National Civil Rights Museum

Memphis

Occupying the space formerly known as the Lorraine Motel, where Martin Luther King Jr. was assassinated April 4, 1968, the National Civil Rights Museum is a solemn shrine to the tough realities of the civil rights movement.

The museum offers a glimpse into the rooms where King stayed — staged to look the same as they were on that fateful day — and chronicles key episodes of the American civil rights movement and the legacy of that movement through its collections, exhibitions and educational programs.

“The museum has undergone a major renovation of its Lorraine exhibits,” said Connie Dyson, communications coordinator for the National Civil Rights Museum. “The new museum adds more tactile experiences and creates a more poignant, powerful and transformative visitor experience.”
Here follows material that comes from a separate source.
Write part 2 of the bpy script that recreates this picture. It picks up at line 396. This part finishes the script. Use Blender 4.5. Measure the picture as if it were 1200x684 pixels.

In the new space, visitors can now crouch in the ship in the exhibit “A Culture of Resistance: Slavery in America 1619-1861,” sit in the courtroom of the Supreme Court’s Brown v. Board of Education decision, examine documents and materials used during the Mississippi Freedom Summer project in 1964 and sing along with the protestors from the interior of an Albany, Georgia, church.

www.civilrightsmuseum.org

 

Civil Rights Battleground

Birmingham, Alabama

Birmingham was a primary battlefield in the fight for civil and human rights in America. The events of the 1960s were pivotal; however, the civil rights movement in Birmingham and Alabama developed from a complex history of race relations in the American South.

The city plays host to a series of spots that were crucial in the civil rights movement, including the 16th Street Baptist Church, where four African-American girls were killed by a Ku Klux Klan bombing that shocked the world; Kelly Ingram Park, where police dogs and fire hoses were unleashed on citizens that were demanding equality; the self-guided Birmingham Civil Rights Heritage Trail; and the Birmingham Civil Rights Institute, which outlines the city’s past with film clips, galleries and artifacts like the Freedom Rider bus and the door from the jail cell where King wrote his “Letter From a Birmingham Jail.”

“These sites are a great lesson in American history and show groups how Birmingham changed the world as it relates to civil and human rights,” said Sara Hamlin, vice president of tourism for the Greater Birmingham Convention and Visitors Bureau.